Bessent expressed confidence that the Supreme Court would support the Trump administration's position, but he also acknowledged that there are other options available if the court rules against the administration. However, the possibility of having to issue refunds on a substantial portion of tariff revenue remains a serious concern for the Treasury.

A recent decision by a federal appeals court upheld an earlier ruling by the Court of International Trade, which determined that the legal foundation for the IEEPA tariffs was not valid. The 7-4 decision is set to take effect on October 14, allowing time for the administration to appeal to the Supreme Court. It is important to note that this ruling does not impact sectoral tariffs such as those on autos, aluminum, and steel, which were imposed under a different legal framework.

According to the White House, the U.S. has collected $158 billion in total tariff revenue this calendar year. This includes both the IEEPA tariffs currently under legal challenge and those that are not. Trump's tariff policy has become a significant source of revenue, especially following tax cuts by lawmakers, with expectations of generating between $300 billion and $400 billion annually.

The importance of this revenue stream is highlighted by S&P Global, which cited it when reaffirming the U.S. credit rating. Additionally, the Congressional Budget Office has estimated that tariffs have helped reduce the federal budget deficit by trillions of dollars.

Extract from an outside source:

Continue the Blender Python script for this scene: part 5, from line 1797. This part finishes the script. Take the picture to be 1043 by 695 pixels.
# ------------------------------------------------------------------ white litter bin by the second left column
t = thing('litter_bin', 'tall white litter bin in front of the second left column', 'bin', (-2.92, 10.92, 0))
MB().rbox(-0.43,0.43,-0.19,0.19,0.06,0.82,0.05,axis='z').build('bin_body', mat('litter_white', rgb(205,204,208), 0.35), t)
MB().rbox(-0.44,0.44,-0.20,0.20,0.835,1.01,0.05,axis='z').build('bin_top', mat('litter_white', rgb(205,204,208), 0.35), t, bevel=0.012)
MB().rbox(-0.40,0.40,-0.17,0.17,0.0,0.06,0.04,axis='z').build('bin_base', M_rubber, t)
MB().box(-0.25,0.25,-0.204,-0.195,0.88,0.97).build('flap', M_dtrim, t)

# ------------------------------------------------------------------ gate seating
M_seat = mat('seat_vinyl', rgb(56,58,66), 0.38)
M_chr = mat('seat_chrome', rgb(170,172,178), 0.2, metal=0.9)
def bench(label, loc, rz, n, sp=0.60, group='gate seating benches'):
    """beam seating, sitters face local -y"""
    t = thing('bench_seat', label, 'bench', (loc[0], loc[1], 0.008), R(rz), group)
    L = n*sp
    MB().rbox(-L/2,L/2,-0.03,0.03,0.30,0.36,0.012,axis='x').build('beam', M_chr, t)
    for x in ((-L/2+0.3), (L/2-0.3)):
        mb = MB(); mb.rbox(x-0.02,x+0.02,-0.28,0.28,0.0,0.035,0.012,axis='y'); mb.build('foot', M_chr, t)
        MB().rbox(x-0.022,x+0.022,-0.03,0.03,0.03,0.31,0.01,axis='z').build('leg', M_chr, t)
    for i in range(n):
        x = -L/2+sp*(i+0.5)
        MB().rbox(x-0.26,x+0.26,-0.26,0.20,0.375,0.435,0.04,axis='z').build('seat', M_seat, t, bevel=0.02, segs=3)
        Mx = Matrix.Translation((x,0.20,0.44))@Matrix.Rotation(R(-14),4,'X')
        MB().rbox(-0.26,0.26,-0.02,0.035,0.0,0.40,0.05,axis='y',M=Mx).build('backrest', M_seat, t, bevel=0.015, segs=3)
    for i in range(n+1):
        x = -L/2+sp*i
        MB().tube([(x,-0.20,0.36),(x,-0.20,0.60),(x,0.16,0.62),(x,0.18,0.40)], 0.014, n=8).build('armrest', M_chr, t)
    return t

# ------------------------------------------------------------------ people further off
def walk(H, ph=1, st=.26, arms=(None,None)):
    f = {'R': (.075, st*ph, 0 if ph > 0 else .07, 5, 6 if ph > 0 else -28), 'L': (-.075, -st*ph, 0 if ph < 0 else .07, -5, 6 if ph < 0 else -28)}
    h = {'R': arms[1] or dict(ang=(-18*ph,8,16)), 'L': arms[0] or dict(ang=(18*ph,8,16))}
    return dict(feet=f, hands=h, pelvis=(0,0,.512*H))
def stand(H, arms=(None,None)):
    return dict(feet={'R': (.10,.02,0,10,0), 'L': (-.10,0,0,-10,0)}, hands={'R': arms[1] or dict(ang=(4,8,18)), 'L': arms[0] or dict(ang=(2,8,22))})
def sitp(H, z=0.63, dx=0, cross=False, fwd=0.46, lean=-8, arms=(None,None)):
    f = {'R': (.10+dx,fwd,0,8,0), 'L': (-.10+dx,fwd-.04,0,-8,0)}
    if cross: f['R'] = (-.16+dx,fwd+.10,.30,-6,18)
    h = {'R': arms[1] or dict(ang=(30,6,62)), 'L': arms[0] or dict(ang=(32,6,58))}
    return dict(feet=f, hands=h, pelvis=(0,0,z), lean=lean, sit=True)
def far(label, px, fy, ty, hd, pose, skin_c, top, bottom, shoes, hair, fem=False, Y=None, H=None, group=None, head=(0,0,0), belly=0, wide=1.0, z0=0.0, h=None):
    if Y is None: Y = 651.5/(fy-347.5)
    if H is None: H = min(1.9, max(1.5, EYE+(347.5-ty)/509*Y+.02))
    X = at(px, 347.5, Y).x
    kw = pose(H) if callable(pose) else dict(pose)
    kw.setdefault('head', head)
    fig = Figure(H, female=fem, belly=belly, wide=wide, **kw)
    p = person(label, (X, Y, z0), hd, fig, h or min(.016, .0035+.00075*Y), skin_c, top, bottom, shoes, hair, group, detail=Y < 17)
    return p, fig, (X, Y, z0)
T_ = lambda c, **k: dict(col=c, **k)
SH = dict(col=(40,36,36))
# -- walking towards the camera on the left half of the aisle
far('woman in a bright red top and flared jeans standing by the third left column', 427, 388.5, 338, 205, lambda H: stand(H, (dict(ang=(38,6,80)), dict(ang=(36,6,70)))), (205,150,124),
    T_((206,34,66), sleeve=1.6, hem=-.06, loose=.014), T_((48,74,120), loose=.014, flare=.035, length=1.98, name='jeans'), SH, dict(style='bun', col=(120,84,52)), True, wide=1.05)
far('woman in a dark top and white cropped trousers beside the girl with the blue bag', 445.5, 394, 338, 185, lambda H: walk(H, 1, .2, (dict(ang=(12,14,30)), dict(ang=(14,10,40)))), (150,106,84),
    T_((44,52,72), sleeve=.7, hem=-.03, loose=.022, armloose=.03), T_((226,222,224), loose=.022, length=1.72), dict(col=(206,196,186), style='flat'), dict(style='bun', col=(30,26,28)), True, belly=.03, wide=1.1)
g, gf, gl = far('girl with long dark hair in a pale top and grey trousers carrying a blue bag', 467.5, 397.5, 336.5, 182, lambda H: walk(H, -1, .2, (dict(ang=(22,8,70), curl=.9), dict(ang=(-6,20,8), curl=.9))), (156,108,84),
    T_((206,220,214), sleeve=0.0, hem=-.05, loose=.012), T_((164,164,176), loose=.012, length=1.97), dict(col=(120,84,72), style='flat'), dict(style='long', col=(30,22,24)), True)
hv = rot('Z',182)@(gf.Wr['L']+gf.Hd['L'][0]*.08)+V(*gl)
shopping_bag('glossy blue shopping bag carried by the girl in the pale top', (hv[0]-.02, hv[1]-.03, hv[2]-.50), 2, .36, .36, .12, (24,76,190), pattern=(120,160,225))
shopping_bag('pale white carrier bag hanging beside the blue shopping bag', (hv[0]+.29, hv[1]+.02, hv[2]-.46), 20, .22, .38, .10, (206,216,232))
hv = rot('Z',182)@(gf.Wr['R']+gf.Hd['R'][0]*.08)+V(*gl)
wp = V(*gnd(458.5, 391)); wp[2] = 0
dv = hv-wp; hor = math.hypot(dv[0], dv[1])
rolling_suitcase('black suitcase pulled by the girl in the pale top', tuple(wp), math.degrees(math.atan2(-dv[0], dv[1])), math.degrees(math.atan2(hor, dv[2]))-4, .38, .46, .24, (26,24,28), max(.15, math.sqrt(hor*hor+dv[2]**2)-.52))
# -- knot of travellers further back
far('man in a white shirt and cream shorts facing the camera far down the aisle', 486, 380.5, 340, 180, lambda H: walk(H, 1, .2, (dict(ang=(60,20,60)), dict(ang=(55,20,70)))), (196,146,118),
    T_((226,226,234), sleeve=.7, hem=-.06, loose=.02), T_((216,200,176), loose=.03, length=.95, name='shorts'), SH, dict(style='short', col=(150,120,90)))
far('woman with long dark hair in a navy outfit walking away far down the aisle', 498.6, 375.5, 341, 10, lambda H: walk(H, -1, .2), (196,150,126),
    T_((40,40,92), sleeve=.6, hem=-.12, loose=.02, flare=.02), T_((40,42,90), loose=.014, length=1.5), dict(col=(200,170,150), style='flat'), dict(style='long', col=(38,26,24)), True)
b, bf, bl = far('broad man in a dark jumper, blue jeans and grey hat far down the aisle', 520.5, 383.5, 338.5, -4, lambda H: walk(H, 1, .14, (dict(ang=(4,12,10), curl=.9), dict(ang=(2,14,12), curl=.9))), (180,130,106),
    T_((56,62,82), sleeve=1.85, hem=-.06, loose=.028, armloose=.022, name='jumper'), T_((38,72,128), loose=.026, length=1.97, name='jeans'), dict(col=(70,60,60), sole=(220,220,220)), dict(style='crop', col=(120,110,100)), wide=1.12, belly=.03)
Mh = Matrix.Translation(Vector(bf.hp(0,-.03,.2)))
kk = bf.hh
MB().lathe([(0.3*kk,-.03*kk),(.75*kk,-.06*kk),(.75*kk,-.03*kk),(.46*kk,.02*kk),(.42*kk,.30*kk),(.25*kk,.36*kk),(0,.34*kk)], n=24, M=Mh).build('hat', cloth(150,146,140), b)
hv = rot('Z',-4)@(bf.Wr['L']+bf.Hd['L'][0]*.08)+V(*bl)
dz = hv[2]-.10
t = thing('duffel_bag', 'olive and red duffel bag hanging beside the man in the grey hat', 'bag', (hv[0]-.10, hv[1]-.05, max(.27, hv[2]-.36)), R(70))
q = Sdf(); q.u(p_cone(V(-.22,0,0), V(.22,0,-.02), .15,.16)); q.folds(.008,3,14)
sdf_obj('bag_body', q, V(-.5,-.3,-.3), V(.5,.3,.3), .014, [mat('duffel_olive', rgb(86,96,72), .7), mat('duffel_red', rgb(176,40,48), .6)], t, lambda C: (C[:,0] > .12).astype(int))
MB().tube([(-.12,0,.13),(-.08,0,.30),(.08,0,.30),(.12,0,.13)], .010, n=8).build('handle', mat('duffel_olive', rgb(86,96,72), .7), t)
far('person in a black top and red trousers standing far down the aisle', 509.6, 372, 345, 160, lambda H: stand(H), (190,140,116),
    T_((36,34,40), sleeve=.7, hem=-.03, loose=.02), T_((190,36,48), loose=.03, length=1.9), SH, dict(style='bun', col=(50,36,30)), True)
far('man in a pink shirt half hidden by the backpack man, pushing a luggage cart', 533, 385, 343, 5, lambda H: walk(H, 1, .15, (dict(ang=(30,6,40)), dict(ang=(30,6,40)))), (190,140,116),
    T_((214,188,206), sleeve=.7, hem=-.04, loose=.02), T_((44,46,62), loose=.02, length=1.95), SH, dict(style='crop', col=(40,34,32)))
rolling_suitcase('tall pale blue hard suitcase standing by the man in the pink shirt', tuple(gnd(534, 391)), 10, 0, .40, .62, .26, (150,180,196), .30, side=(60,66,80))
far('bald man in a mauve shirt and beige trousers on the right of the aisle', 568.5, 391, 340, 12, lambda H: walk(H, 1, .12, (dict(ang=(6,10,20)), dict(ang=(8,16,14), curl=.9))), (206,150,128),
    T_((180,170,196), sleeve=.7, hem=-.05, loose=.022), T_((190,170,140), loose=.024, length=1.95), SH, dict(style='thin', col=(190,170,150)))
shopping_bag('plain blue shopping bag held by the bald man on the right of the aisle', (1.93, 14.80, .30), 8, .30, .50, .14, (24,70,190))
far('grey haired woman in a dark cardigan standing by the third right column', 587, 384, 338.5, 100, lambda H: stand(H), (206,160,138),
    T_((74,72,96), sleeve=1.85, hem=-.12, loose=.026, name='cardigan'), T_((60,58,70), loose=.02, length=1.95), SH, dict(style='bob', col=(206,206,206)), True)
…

While not all tariff revenue is at risk, losing a large portion could create significant challenges for the deficit and bond market. Thomas Ryan, North America economist at Capital Economics, noted that if the IEEPA tariffs are eliminated, the effective tariff rate could drop from 17% to about 8%, potentially increasing the federal budget deficit to nearly 7% of GDP, up from around 6%. This scenario could lead to increased concerns about the fiscal outlook and higher bond yields.

In a more severe case where the Supreme Court delays its decision for several months and rules against the tariffs, the deficit could approach 8% of GDP, according to Ryan. However, the end of the IEEPA tariffs could provide economic benefits if Trump does not replace them with additional duties. In that case, fiscal policy might create a net stimulus effect of about $200 billion instead of remaining neutral, and the risk of further inflation could be reduced.

Meanwhile, the latest jobs report revealed that the labor market weakened considerably during the spring and summer, with sectors most affected by tariffs experiencing the greatest losses. Ryan suggested that the administration might expand tariffs under a different legal basis to compensate for lost IEEPA revenue, maintaining an effective rate of at least 10% and limiting any stimulus effects.